» **What you have to do**
Return the lines that follow, exactly as they appear, from the first through the one containing "return m, nt, b, out"; no pictures are to be included.

» **Data lines**
_ _ _
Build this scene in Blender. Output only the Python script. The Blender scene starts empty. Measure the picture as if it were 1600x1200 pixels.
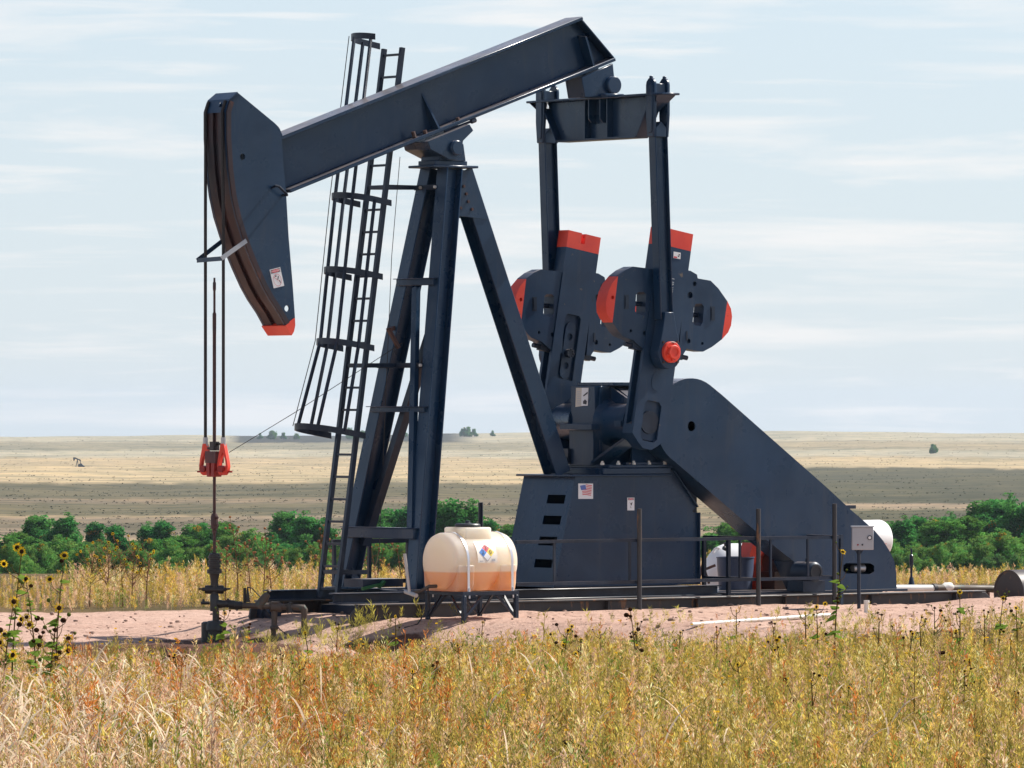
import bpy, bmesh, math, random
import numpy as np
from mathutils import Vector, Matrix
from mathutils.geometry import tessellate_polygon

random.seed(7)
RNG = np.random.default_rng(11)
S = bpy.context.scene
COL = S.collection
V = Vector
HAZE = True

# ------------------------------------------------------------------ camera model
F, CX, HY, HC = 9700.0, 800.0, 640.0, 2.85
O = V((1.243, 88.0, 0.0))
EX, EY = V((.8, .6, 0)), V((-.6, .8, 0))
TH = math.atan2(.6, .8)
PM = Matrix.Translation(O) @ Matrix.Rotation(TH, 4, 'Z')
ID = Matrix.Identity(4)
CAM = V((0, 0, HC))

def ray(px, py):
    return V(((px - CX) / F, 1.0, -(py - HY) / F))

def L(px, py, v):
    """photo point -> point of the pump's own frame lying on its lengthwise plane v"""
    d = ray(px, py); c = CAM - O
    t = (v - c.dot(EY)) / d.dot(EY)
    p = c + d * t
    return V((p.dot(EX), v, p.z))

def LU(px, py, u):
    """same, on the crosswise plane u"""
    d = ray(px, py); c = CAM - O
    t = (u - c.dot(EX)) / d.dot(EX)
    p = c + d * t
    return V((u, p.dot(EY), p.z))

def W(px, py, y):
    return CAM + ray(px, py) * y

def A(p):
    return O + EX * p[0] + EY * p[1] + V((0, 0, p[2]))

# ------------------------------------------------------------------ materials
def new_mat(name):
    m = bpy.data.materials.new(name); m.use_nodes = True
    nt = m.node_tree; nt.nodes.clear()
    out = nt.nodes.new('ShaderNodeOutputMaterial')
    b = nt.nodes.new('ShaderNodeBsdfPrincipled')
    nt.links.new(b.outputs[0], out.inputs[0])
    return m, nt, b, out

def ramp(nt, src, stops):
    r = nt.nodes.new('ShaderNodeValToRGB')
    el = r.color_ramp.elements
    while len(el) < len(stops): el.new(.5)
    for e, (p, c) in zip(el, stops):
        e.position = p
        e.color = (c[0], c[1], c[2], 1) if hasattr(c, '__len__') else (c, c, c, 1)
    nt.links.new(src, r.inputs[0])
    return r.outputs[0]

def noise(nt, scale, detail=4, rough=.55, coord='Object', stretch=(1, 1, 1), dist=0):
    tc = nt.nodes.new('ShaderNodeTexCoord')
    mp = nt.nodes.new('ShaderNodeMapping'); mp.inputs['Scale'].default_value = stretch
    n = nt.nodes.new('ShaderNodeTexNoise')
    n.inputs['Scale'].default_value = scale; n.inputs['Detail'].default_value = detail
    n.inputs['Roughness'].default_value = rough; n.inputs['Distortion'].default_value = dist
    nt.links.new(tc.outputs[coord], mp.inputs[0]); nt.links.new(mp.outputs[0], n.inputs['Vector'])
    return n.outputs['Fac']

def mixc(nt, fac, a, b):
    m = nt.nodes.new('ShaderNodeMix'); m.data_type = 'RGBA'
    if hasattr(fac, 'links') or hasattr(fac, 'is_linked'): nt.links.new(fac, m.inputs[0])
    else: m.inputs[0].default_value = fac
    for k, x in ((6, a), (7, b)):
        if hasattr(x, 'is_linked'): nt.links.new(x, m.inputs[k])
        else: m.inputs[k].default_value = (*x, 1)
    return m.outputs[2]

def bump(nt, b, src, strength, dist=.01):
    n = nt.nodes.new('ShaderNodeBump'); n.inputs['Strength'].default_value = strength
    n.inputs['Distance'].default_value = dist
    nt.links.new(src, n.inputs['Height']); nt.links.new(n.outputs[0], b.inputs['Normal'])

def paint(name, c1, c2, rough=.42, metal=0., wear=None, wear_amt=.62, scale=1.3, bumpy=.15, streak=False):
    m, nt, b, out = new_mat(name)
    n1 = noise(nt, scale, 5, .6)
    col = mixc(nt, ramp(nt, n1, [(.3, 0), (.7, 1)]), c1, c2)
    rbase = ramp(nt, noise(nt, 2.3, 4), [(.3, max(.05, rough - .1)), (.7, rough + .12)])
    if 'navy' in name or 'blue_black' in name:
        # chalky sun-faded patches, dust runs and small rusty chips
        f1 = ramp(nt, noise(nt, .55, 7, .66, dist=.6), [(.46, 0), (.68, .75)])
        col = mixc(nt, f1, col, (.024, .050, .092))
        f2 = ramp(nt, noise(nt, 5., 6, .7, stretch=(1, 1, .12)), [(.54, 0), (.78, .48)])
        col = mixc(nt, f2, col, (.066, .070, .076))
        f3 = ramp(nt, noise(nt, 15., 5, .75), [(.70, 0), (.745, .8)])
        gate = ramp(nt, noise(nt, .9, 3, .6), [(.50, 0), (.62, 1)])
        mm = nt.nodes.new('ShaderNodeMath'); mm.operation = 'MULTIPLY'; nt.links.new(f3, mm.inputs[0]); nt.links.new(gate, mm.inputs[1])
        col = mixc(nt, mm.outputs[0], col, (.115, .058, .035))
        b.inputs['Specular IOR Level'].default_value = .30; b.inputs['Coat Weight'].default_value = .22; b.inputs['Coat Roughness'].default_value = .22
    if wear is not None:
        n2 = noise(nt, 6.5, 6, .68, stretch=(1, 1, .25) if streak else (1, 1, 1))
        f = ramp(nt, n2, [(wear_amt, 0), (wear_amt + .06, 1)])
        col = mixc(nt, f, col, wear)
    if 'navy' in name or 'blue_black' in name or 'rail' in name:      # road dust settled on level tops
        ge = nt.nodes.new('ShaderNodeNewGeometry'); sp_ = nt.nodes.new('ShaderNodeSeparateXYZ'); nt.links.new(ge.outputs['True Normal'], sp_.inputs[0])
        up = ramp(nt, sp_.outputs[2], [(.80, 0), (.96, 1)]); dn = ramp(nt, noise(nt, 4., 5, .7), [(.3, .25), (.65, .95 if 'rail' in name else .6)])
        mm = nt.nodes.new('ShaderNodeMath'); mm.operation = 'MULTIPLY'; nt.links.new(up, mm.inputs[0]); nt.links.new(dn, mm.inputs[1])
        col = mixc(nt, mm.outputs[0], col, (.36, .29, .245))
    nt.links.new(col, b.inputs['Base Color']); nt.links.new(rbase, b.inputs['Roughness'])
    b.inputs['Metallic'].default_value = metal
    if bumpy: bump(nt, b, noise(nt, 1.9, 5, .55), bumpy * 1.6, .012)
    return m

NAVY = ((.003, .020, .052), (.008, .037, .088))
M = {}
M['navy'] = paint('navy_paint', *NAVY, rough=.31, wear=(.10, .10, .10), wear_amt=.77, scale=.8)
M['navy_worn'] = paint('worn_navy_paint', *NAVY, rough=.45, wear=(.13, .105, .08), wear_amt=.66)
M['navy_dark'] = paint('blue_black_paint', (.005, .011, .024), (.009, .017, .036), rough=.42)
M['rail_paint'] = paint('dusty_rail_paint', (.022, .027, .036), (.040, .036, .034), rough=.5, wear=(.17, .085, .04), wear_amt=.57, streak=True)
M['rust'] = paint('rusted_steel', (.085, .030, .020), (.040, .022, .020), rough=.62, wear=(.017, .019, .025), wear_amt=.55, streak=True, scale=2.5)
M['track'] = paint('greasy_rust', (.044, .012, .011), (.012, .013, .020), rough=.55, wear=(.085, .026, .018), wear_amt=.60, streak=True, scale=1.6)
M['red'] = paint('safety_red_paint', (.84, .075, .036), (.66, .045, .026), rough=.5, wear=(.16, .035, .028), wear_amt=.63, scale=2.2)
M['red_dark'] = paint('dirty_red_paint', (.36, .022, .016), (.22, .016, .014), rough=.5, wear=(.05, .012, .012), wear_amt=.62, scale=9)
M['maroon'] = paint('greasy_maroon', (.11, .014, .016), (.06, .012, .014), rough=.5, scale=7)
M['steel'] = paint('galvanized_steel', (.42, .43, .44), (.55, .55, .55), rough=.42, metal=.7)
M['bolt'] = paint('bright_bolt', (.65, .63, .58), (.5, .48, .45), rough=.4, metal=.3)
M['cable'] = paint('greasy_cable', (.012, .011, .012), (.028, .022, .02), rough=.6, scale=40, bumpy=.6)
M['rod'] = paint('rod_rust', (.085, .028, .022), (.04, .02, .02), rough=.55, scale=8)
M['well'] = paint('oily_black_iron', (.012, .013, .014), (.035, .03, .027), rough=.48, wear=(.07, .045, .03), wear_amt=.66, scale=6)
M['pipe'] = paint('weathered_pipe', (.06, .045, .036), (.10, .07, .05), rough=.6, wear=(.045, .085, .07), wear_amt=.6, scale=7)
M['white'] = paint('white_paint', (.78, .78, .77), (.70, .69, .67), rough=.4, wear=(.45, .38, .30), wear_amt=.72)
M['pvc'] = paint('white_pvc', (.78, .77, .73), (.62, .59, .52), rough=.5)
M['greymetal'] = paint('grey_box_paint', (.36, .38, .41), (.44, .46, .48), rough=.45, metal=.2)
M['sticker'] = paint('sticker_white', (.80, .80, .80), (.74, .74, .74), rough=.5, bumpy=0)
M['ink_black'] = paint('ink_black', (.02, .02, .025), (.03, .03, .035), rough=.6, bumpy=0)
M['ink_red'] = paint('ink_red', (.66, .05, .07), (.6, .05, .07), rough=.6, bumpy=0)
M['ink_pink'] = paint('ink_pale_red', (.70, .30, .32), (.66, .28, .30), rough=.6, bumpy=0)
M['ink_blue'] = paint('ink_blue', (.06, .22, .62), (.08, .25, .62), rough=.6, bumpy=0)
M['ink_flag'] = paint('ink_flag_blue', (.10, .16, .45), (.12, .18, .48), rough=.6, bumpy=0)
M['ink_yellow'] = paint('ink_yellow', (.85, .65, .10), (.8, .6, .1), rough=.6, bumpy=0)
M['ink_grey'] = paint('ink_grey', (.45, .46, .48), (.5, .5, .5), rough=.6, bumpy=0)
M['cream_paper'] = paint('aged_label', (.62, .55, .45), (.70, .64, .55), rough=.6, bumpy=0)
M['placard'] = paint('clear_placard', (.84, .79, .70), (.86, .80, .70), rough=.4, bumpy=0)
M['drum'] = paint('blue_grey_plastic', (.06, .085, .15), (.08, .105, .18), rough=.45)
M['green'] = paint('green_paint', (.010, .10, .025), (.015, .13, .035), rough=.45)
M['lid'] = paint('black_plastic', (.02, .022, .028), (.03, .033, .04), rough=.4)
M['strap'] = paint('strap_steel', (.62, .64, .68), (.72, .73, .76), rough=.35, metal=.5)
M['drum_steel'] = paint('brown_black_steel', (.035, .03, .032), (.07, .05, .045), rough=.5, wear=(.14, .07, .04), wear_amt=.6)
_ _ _
» **Response**
Build this scene in Blender. Output only the Python script. The Blender scene starts empty. Measure the picture as if it were 1600x1200 pixels.
import bpy, bmesh, math, random
import numpy as np
from mathutils import Vector, Matrix
from mathutils.geometry import tessellate_polygon

random.seed(7)
RNG = np.random.default_rng(11)
S = bpy.context.scene
COL = S.collection
V = Vector
HAZE = True

# ------------------------------------------------------------------ camera model
F, CX, HY, HC = 9700.0, 800.0, 640.0, 2.85
O = V((1.243, 88.0, 0.0))
EX, EY = V((.8, .6, 0)), V((-.6, .8, 0))
TH = math.atan2(.6, .8)
PM = Matrix.Translation(O) @ Matrix.Rotation(TH, 4, 'Z')
ID = Matrix.Identity(4)
CAM = V((0, 0, HC))

def ray(px, py):
    return V(((px - CX) / F, 1.0, -(py - HY) / F))

def L(px, py, v):
    """photo point -> point of the pump's own frame lying on its lengthwise plane v"""
    d = ray(px, py); c = CAM - O
    t = (v - c.dot(EY)) / d.dot(EY)
    p = c + d * t
    return V((p.dot(EX), v, p.z))

def LU(px, py, u):
    """same, on the crosswise plane u"""
    d = ray(px, py); c = CAM - O
    t = (u - c.dot(EX)) / d.dot(EX)
    p = c + d * t
    return V((u, p.dot(EY), p.z))

def W(px, py, y):
    return CAM + ray(px, py) * y

def A(p):
    return O + EX * p[0] + EY * p[1] + V((0, 0, p[2]))

# ------------------------------------------------------------------ materials
def new_mat(name):
    m = bpy.data.materials.new(name); m.use_nodes = True
    nt = m.node_tree; nt.nodes.clear()
    out = nt.nodes.new('ShaderNodeOutputMaterial')
    b = nt.nodes.new('ShaderNodeBsdfPrincipled')
    nt.links.new(b.outputs[0], out.inputs[0])
    return m, nt, b, out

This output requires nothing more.